Atrapada en la ratonera del euro y atada ahora de pies y manos por el rescate bancario, España comienza a repetir, igual, calcada, milimétrica, la secuencia tantas veces vista antes en Grecia, Portugal, Irlanda. El parsimonioso travelling con final en el colapso que Nouriel Roubini ha descrito como un choque de trenes a cámara lenta. Manido déjà vu, hemos llegado a una de las escenas más clásicas, la de la subida de los impuestos al consumo junto a la pareja disminución de las transferencias estatales. Escena vieja que ya se proyectó en su día, va para dos años, en la Atenas de Papandreu. También allí los guionistas de Berlín prescribieron incrementar el IVA hasta el veintiuno por ciento en paralelo a la poda intensiva de la cobertura al desempleo, amén de otras mutilaciones.

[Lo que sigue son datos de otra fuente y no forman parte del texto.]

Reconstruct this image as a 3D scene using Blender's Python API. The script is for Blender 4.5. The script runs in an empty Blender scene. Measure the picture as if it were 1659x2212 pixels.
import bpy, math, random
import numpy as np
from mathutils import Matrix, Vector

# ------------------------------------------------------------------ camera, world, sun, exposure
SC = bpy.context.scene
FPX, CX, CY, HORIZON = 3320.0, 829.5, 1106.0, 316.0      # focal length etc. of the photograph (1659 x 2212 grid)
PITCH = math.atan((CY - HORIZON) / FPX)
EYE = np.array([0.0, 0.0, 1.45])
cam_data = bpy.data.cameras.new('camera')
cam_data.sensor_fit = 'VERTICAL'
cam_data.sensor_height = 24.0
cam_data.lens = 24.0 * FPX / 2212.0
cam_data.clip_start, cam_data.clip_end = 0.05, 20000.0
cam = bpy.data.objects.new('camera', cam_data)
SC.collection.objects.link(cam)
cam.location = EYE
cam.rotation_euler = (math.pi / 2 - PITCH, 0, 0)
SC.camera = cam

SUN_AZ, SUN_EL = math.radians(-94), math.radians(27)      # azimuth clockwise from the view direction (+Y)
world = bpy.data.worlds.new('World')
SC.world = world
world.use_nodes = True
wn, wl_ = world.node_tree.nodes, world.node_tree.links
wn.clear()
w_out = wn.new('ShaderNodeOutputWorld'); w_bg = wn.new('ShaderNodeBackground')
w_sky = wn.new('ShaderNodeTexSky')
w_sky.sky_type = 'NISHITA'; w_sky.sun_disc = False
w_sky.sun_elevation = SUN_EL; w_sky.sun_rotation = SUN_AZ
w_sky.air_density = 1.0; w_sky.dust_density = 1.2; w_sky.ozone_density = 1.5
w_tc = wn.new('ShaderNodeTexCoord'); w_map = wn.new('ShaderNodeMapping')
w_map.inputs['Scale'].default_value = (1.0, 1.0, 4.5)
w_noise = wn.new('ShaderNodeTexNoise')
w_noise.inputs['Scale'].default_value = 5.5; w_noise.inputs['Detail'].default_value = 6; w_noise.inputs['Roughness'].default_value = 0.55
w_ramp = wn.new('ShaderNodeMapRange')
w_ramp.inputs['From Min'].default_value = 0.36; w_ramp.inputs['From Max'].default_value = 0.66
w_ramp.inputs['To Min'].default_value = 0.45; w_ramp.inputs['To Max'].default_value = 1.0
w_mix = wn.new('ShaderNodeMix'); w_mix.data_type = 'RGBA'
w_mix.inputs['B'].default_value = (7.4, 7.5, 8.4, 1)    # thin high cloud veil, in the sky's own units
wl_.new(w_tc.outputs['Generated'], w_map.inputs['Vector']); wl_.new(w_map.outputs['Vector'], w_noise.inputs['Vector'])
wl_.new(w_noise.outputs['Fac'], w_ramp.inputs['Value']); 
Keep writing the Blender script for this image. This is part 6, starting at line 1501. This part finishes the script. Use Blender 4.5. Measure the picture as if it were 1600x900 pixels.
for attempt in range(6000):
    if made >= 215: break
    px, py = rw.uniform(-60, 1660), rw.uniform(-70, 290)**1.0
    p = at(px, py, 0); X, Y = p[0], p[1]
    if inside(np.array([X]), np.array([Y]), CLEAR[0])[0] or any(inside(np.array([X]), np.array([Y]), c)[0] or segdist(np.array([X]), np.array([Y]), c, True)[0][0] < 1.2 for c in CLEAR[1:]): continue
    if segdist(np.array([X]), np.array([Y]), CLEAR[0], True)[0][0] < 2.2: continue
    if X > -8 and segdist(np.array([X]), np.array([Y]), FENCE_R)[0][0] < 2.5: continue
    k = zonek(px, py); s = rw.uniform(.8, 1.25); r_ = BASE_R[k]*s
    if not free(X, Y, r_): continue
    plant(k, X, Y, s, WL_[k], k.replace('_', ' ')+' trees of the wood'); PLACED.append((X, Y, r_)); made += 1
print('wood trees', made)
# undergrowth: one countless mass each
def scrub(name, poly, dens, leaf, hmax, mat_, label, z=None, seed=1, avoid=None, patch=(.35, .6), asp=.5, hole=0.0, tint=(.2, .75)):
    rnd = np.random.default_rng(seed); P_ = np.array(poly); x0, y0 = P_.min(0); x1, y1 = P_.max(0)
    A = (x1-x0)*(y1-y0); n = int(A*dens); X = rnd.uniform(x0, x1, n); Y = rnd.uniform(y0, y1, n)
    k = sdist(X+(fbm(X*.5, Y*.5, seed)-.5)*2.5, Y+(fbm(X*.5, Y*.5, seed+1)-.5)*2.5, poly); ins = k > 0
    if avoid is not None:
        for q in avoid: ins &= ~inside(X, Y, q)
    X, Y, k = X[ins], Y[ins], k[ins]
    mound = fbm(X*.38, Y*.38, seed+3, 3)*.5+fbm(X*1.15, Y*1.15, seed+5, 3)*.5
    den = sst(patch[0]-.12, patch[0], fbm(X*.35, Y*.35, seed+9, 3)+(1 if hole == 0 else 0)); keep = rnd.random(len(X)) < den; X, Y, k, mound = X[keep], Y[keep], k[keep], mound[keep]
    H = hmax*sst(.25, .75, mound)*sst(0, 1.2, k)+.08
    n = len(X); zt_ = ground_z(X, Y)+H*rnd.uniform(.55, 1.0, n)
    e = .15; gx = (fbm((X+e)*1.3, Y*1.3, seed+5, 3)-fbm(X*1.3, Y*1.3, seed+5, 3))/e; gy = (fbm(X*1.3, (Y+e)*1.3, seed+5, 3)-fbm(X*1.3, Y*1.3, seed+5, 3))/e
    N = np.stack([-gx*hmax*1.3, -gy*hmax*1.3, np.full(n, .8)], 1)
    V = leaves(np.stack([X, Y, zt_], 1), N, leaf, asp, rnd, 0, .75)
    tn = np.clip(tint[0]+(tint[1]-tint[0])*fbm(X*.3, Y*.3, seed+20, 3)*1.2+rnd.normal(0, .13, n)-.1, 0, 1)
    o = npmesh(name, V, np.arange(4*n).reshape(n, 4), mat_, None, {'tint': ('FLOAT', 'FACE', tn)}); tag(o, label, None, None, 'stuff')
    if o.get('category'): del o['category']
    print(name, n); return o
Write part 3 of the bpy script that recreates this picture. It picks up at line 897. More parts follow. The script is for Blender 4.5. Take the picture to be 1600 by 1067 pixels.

Nada nuevo, pues, bajo el sol. Por lo demás, bien lo saben todas las casandras: que semejante cirugía sea inevitable –y para un país sin moneda propia lo es– no resulta incompatible con lo muy evidente de su definitiva, absoluta inanidad. Porque de nada servirá. He ahí el drama de los devotos de ese quimérico oxímoron, la contracción expansiva. Y es que no son capaces de dar con ejemplo real alguno que acredite las virtudes milagrosas del cuento de la austeridad. En Grecia, en Portugal, en Irlanda, allí donde se ha obedecido –qué remedio– la doctrina del ajuste fiscal duro, el PIB ha respondido tal como prevén los manuales universitarios de introducción a la Economía: derrumbándose.
Y nosotros no constituiremos la excepción. Algo patético al respecto: esa insistencia en aferrarse como clavo ardiendo a un minúsculo paisito de la Señorita Pepis: Letonia. "Miren, miren, en Letonia ha funcionado", claman sin cesar los devotos del jarabe de palo. La Liliput del Báltico, no tienen nada mejor que enseñarnos en un planeta de siete mil millones de habitantes. Pero tampoco en Letonia ha funcionado. ¿O acaso cabe exhibir como ejemplo de nada a un lugar del que ha tenido que emigrar un tercio de los menores de treinta años? Letonia, un geriátrico en el que solo han quedado los viejos y que, aun así, arrastra una tasa de paro del dieciséis por ciento. Sin prisas pero sin pausas, vamos camino del desastre.